• **Work to complete**
Gather all lines with the word "script" in them.

Scene modeling code data:
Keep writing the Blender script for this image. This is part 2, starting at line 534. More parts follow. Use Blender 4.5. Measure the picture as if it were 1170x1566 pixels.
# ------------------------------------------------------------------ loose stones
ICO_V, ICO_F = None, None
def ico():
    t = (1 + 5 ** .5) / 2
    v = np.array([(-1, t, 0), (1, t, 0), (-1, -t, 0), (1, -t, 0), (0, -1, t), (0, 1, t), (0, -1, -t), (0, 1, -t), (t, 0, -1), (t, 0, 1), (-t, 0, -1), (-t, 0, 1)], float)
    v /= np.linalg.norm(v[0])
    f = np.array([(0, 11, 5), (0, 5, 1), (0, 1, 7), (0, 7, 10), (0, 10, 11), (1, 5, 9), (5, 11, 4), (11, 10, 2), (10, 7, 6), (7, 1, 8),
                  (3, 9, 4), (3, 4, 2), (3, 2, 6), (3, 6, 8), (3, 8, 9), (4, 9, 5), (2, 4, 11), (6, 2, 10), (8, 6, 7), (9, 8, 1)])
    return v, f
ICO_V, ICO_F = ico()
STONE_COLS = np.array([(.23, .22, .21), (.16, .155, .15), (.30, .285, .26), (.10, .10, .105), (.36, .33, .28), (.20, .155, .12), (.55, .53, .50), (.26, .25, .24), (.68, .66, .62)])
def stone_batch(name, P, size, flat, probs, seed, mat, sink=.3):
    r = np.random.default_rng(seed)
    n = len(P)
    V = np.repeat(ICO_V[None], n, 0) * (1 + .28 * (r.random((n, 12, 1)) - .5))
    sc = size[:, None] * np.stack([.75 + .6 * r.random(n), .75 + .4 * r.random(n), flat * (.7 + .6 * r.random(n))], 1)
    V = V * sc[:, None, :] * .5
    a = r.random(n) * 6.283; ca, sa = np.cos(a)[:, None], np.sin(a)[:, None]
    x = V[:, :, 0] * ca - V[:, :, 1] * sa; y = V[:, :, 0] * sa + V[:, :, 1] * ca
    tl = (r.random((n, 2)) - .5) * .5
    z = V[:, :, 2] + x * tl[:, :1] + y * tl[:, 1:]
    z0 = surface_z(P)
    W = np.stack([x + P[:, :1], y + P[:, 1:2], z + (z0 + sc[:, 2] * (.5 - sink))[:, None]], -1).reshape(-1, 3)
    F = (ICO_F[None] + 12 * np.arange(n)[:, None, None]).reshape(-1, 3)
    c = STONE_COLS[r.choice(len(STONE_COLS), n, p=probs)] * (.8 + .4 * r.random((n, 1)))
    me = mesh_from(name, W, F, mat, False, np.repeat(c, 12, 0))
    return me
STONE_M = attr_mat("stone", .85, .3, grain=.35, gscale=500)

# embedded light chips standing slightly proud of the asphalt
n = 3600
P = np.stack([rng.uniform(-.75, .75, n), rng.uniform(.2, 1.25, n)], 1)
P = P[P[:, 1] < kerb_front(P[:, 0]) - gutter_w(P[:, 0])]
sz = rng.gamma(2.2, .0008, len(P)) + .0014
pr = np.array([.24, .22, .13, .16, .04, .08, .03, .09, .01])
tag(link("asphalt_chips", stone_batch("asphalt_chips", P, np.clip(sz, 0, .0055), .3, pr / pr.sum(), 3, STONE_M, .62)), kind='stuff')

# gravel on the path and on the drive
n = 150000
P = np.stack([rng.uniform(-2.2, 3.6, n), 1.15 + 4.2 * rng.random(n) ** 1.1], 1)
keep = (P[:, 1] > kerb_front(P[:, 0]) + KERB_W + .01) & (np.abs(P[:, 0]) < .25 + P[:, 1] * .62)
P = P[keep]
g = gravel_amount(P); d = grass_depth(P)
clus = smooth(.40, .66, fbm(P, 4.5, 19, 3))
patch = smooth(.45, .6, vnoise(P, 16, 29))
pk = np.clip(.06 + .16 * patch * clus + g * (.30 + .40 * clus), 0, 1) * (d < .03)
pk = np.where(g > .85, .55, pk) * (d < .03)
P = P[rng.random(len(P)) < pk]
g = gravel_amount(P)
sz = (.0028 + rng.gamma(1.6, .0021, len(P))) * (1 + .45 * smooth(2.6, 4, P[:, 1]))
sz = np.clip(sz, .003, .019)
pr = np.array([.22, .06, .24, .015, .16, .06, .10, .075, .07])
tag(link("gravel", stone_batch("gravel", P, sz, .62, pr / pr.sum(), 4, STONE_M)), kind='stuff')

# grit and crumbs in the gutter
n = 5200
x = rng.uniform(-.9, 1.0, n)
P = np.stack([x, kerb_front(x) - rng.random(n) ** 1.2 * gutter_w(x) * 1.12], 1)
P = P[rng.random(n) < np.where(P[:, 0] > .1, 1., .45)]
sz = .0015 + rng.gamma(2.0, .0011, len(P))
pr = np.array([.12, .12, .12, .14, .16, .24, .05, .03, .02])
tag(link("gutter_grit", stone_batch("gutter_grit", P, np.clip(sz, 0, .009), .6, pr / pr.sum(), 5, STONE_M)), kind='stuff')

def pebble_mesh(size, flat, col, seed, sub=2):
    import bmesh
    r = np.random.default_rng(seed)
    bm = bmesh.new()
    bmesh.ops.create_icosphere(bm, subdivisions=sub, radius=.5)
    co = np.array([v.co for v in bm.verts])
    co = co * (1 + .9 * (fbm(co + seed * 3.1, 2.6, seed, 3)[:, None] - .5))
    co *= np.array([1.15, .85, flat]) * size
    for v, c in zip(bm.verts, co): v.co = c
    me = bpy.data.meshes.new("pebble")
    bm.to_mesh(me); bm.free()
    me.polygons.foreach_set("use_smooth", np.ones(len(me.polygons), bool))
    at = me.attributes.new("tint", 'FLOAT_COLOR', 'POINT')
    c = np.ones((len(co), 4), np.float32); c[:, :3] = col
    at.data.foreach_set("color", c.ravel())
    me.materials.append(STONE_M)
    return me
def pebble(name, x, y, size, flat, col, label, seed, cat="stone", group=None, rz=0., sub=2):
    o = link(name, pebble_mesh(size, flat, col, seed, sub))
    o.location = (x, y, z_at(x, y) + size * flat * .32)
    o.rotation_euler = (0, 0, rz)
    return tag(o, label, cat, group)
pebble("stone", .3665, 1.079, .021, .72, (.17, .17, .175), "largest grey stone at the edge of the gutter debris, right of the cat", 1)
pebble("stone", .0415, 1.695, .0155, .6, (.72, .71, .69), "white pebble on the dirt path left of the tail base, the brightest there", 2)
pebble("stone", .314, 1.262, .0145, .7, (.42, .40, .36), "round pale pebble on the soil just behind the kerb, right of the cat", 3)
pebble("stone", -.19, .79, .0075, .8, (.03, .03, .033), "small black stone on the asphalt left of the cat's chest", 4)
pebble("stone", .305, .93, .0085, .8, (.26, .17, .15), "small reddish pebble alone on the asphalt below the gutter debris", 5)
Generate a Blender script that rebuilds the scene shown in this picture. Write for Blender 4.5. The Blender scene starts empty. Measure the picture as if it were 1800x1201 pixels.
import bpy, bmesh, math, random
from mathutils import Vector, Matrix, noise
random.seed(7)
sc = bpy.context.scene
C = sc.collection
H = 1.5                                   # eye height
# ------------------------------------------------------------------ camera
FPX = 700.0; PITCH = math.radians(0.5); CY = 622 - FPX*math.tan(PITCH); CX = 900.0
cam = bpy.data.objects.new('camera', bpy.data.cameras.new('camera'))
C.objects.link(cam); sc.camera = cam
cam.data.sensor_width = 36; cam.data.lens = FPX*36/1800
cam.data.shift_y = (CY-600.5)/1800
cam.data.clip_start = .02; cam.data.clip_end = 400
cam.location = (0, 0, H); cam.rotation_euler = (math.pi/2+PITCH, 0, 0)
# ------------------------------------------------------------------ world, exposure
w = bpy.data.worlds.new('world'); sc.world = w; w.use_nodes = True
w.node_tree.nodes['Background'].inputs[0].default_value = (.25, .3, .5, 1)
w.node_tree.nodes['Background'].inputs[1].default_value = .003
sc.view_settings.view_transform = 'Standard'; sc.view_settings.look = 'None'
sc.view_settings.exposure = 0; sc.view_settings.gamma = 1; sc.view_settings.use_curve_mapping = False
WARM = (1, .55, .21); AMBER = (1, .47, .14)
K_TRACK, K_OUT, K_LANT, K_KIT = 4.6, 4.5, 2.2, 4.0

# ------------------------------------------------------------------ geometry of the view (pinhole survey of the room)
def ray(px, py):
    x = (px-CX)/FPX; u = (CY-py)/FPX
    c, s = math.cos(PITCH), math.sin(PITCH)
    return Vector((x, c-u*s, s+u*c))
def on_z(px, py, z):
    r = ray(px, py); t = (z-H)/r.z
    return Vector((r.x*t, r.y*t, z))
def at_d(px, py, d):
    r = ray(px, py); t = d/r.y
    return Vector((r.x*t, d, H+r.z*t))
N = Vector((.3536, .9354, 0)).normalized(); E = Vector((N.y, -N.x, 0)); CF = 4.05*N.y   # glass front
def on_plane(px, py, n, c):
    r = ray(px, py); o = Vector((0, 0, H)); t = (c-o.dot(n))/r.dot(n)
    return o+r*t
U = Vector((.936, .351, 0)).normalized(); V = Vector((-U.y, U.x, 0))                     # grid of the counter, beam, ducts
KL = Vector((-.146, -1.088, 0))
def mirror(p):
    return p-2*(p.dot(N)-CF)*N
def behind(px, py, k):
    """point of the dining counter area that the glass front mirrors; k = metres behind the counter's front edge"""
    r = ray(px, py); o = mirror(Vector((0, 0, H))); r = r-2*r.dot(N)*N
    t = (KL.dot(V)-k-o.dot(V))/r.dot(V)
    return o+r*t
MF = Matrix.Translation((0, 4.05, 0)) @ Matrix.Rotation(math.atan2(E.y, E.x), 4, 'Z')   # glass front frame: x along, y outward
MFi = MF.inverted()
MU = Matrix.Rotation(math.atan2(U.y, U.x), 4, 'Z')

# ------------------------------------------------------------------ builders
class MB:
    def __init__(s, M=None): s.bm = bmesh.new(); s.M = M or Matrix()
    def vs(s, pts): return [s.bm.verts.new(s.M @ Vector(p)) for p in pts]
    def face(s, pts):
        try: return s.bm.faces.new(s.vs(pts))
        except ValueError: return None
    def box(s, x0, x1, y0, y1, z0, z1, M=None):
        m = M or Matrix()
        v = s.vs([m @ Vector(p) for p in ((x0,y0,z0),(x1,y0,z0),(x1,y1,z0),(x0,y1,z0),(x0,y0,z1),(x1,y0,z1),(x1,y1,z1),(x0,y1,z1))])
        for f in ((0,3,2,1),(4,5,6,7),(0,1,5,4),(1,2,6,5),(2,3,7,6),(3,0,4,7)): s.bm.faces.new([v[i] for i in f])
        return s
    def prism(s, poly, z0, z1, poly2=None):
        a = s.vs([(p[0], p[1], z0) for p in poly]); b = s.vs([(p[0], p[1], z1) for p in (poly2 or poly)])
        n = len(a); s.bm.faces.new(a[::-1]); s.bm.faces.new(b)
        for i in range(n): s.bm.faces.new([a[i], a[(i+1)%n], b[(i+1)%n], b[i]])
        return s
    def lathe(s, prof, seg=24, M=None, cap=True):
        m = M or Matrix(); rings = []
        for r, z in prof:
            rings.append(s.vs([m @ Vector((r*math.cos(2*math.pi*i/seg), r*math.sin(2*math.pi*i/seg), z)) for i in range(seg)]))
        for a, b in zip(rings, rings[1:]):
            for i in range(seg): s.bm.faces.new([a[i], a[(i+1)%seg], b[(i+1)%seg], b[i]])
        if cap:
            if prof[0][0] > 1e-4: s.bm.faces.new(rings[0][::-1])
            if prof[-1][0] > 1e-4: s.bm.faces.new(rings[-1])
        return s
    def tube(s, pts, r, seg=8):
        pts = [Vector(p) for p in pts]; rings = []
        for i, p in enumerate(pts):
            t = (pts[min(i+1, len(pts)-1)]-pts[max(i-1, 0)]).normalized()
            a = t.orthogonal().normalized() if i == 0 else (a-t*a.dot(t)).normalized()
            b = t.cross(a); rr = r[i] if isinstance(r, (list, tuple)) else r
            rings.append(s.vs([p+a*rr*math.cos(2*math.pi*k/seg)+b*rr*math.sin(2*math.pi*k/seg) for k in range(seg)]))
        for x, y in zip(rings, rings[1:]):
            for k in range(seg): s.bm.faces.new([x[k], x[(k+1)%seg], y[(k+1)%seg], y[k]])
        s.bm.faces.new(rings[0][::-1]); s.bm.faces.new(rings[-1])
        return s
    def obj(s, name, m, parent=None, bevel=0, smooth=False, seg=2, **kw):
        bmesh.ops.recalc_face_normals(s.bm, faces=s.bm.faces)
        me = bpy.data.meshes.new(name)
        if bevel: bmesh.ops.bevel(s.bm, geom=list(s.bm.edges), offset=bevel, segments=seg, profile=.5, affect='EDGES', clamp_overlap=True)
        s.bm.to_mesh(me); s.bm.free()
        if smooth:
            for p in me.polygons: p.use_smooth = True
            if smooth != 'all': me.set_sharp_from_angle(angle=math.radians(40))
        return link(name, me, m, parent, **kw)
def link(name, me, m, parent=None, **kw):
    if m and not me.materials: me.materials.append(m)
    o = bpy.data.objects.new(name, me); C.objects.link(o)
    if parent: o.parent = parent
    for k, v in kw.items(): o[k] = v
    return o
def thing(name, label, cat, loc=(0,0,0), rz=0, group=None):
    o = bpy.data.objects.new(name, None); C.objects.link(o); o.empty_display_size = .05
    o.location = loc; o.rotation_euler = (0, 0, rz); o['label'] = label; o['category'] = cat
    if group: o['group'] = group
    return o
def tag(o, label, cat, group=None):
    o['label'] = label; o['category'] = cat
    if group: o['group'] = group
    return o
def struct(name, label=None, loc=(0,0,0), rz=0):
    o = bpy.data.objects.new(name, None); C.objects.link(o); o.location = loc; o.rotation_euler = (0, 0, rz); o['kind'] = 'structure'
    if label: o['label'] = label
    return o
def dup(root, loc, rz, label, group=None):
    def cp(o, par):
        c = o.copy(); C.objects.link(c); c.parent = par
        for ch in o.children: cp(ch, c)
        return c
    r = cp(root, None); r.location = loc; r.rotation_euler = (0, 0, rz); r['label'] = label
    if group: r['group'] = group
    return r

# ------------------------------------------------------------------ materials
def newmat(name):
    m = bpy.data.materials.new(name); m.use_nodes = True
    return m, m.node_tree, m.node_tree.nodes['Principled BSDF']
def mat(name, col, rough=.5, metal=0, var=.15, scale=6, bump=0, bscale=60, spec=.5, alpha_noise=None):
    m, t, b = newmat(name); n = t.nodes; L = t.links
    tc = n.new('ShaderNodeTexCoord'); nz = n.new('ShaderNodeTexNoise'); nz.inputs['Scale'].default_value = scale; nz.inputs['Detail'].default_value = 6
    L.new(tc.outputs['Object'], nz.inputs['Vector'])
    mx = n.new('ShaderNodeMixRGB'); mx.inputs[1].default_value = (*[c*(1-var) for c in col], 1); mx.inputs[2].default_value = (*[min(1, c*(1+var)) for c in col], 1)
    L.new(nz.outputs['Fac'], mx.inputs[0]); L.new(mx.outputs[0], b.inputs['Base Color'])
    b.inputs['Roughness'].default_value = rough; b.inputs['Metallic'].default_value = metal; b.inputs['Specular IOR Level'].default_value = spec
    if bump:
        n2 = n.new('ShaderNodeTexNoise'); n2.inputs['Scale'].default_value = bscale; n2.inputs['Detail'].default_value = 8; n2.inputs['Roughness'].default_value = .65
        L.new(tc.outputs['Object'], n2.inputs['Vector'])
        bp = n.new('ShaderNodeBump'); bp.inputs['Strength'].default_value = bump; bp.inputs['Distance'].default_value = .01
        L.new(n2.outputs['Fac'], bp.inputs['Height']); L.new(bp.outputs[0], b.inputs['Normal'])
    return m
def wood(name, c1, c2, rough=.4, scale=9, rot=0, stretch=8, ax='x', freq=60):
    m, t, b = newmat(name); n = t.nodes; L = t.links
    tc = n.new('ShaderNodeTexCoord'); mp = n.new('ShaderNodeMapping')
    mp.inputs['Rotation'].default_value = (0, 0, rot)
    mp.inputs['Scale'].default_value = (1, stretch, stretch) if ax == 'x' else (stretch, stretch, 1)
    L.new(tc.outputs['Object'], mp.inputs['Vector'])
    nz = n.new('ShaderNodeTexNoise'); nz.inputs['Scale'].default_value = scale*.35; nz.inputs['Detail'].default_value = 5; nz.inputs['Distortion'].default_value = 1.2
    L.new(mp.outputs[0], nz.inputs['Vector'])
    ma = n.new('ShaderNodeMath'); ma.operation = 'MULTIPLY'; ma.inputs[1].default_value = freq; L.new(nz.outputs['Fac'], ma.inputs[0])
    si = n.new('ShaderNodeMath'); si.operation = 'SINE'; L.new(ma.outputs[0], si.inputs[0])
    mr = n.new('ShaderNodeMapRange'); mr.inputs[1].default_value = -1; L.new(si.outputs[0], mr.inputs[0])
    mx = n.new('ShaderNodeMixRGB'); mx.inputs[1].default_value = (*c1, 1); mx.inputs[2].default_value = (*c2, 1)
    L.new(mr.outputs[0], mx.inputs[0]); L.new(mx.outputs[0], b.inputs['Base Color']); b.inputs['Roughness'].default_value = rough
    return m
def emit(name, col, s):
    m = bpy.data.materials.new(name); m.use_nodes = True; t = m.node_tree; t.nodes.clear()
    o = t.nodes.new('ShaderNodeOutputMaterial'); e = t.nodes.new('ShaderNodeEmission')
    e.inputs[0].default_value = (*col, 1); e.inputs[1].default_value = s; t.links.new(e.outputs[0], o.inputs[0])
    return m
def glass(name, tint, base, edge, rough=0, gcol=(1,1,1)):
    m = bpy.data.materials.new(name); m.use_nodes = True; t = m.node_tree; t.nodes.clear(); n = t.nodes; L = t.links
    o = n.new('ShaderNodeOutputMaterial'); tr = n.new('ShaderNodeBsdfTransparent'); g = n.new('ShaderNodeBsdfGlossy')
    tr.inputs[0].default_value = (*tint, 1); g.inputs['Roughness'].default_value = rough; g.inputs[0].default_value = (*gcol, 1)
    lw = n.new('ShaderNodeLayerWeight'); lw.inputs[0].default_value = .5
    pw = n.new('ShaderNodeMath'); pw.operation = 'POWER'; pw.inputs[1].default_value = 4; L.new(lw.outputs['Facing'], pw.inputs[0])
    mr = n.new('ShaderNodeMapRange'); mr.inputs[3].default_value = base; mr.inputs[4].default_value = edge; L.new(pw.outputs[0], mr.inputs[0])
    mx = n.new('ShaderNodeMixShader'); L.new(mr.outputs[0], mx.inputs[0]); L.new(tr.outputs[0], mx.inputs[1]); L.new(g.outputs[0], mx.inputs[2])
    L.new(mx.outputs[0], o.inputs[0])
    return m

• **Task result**
Keep writing the Blender script for this image. This is part 2, starting at line 534. More parts follow. Use Blender 4.5. Measure the picture as if it were 1170x1566 pixels.
Generate a Blender script that rebuilds the scene shown in this picture. Write for Blender 4.5. The Blender scene starts empty. Measure the picture as if it were 1800x1201 pixels.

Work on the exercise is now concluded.